If David hadn't been attacked in Ziklag, he wouldn't have accrued the gifts that won the hearts of Judah. This proved very important, because Saul died in the contempo­raneous war with the Philistines, and Israel would shortly be seeking a new king. God took the worst experience in David's life up to that point and used it as a bridge to the kingship. There is something awesome about God's ability to turn things around. Even David's errors couldn't impede God's blessing plan. Once he repented, they fit neatly in place.

God has a plan for our lives. A plan that He is working out in time. We shouldn't get discouraged, no matter what has transpired. Therefore, it's time out for burying our mistakes. Instead, we should take even our errors and failings and lay them before the
Lord. It's time to ask Him what He intends to do with these broken pieces of our lives. He can take the lemons we've grown and make lemonade. It may be painful when He puts the squeeze on to extract the juice, but He will also add the sugar, so it is sweet to the taste!

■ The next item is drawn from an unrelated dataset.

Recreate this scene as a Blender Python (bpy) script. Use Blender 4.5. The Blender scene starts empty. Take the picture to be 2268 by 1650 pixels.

Like David, we will be able to say, "It is good for me that I have been afflicted; that I might learn thy statutes" (Psalm 119:71).

World Mission Questions

Why did David insist that the men who stayed behind should share in the spoils of the battle?
Explain how God turned David's great misfortune in Ziklag into a blessing.
How can we stay hopeful in times of trial and tribulation?

World Mission Prayer Points
Let us pray to maintain hope in trying times, knowing all things work to our good.
Let us pray to realize that, when things appear nonsensical, God's plan will make perfect sense in time.
Let us pray to always trust God because He sees and knows the entire plan.